World Bank Country Director Peter Harrold told The Sunday Times the projects were for tsunami victims and those displaced in the two decades of war. He said the World Bank was considering the LTTE as a key stakeholder.

"I have often been roasted by sections of the media and the Patriotic National Movement because they considered our consultation with the LTTE inappropriate.

"Given the fact that there is an officially recognized LTTE-controlled area, a kind of unofficial state, and since it is a party to the ceasefire agreement with the Government, the LTTE has the status of a legitimate stakeholder," he said.
Mr. Harrold said it would be naïve for anybody, including the Government, to think that they could successfully carry out operations in the North and East without having a dialogue with the LTTE or without bringing it in as a stakeholder.

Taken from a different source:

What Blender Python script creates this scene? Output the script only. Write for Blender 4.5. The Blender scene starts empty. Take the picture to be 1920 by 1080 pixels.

The World Bank grant to the LTTE-controlled area is part of an overall aid package to Sri Lanka for the tsunami-affected and internally displaced people. The overall aid will be about 22.5 billion rupees which will be partly a grant and partly a loan on soft terms.

Of this amount, about 15 billion rupees is for the tsunami-affected and more than 70 % of this will be spent for rehabilitation and building of houses in the North and East.

Mr. Harrold said this provisional support from the World Bank had to be driven by needs and not politics. "This is a human disaster and the fact of the matter is that the housing damage by the tsunami disproportionately hit the North-East."

Of the total, 7.5 billion rupees has been allocated for people displaced by the war. "A lot of it will be used in the Wanni and the Jaffna peninsula," Mr. Harrold said.

"If you accept the basic rationale as to why the World Bank is around -- to alleviate poverty -- you will have to accept that we will work in these areas where the largest numbers of poor exist. And if we are going to work in the North and East, then it is only right and proper to talk to the LTTE and engaging with it can only be good for the peace process in Sri Lanka," the World Bank Country Director said.